Charge up a staircase, gun down a few more unfortunates…



… and we’re home free. If you’re not secret hunting or hauling shit back and forth to Tycho, levels in The Citadel are short – few of my recordings took longer than 10 minutes, and maybe one or two any longer than 15. 5 to 10 is the average.


E1M2 opens with a bit more trouble. You’re given another Auto Rifle and a couple of mags, but the nearby rooftops are littered with Grunts packing the same.


There’s a lot of duck-and-shoot for now, since without armor the Martyr is about as resilient as her foes, which is to say: not very.

Pushing forward gets you face-to-hood with a pack of Cultists, too.



Climbing up to one of the rooftops gets you a clear line of sight on several enemies…

… as well as this ledge jutting out above the starting area. The game loves putting stuff behind where you started.
It also loves its instakill pits.
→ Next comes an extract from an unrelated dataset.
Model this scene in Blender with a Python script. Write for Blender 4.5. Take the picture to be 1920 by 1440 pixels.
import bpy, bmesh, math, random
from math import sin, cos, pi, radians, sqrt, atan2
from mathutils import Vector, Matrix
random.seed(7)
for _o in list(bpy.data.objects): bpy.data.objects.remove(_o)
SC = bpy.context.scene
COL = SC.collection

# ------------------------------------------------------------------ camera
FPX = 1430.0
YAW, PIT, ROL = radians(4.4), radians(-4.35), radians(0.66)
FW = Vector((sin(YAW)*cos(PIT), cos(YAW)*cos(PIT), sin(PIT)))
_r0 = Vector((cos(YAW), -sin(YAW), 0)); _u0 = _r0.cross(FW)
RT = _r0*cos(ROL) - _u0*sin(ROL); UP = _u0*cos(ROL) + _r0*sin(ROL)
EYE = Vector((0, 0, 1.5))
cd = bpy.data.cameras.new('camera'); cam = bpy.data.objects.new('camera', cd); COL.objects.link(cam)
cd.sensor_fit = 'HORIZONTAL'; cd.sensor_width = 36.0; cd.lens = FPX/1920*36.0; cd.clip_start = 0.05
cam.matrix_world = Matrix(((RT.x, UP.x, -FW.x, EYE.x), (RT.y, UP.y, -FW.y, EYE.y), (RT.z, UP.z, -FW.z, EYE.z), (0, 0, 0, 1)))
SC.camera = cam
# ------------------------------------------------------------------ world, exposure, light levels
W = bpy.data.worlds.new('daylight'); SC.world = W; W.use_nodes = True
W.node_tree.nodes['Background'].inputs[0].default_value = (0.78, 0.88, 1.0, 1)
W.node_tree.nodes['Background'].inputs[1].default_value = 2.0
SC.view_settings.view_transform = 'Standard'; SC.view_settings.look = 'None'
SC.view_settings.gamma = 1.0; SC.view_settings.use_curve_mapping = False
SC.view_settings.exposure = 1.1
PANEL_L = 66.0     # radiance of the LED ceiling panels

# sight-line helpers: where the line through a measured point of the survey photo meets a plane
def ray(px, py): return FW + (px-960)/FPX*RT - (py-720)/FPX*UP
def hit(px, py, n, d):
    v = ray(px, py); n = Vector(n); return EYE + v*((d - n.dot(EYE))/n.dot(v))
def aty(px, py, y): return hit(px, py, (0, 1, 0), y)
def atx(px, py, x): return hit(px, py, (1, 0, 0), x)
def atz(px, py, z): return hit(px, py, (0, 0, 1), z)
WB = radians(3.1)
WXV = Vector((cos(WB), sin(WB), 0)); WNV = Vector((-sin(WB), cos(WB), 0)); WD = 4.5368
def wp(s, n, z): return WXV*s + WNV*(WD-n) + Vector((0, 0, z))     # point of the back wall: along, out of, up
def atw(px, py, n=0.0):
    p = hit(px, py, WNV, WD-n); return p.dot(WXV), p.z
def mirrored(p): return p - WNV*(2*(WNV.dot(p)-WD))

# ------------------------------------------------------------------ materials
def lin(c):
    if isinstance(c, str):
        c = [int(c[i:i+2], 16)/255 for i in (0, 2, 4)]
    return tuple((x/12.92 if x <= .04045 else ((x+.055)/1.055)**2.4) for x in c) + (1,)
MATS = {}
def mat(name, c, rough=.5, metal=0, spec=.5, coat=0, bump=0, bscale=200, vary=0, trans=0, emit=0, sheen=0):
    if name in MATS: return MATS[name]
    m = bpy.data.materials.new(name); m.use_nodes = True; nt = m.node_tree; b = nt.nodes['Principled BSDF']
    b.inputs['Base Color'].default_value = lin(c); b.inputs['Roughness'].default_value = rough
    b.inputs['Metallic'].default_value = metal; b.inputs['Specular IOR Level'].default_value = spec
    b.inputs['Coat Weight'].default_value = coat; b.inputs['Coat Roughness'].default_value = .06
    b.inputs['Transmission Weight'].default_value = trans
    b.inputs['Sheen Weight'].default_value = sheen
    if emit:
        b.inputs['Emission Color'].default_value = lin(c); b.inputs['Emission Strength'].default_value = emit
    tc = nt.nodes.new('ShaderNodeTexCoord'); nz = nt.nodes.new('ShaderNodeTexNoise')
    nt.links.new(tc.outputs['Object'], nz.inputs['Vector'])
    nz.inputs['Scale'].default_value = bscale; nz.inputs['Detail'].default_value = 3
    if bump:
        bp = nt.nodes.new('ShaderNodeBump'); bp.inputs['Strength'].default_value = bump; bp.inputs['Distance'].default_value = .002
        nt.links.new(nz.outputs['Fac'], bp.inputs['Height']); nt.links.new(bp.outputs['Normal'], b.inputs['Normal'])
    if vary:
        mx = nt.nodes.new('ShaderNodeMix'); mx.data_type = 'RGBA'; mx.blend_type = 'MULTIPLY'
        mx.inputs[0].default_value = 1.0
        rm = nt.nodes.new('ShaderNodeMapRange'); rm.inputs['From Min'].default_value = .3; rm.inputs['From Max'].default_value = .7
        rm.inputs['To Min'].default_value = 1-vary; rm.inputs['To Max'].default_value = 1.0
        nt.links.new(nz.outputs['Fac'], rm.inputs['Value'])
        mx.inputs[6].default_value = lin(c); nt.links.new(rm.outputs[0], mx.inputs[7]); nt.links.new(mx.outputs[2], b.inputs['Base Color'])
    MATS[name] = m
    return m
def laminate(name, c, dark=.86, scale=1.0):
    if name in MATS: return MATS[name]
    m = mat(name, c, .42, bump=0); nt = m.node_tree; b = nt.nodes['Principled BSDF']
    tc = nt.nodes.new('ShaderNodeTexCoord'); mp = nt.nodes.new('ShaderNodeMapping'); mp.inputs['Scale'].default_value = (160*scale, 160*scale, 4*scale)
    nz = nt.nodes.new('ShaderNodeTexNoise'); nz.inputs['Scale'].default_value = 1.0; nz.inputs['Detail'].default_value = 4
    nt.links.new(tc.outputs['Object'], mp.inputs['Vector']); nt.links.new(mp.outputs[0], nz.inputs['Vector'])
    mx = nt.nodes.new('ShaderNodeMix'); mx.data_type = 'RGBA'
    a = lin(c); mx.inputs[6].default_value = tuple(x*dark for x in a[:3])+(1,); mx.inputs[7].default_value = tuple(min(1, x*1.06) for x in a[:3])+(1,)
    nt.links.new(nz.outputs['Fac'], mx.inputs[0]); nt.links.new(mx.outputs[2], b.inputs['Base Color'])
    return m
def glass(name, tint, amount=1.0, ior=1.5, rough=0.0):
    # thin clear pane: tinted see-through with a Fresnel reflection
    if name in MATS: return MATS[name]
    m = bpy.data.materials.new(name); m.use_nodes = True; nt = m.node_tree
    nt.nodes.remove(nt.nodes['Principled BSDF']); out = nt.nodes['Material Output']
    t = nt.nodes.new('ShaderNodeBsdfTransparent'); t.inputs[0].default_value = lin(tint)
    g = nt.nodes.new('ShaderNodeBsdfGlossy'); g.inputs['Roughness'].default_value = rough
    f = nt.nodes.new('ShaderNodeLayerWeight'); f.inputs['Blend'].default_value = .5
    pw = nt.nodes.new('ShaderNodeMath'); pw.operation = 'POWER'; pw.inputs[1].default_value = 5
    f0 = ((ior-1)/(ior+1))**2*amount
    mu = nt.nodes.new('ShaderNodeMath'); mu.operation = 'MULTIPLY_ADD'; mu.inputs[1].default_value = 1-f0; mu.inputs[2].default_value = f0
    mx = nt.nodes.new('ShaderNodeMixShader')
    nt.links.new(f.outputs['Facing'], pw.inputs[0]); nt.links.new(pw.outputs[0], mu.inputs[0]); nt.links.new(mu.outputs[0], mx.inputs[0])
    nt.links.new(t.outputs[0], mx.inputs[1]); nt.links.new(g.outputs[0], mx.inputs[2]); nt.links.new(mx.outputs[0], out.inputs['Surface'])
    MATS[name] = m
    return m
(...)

I will complain about this, at length, later.


Let’s try that again.



Up here is the Whalegun, an anti-materiel rifle that lives in slot 8. This is one of the few guns you might need to buy ammo for, as drops for it are few and far between.



Soon enough, we run into one of these Bulldozer-looking motherfuckers. That’s a Flamer, one of the toughest non-tank enemies. I hurl about 3 or 4 grenades at its feet as I kite it out the door to save rifle ammo; otherwise, I could have dumped every round I have and still not killed the damn thing.


There’s a nearby chokepoint with grenade-hurling foes and two Grunts dug in with machine guns, but it’s nothing a little tacticool action can’t solve.




There are a few ways to get back to the earlier rooftops and pick up the goodies scattered around before the end of the map. Doing so maxes out my rifle ammo in the process from all the Grunt corpses up there.



The last room has some token resistance, with the quartet of Turrets being the most troublesome.


But unlike gravity, it’s nothing the Martyr can’t handle.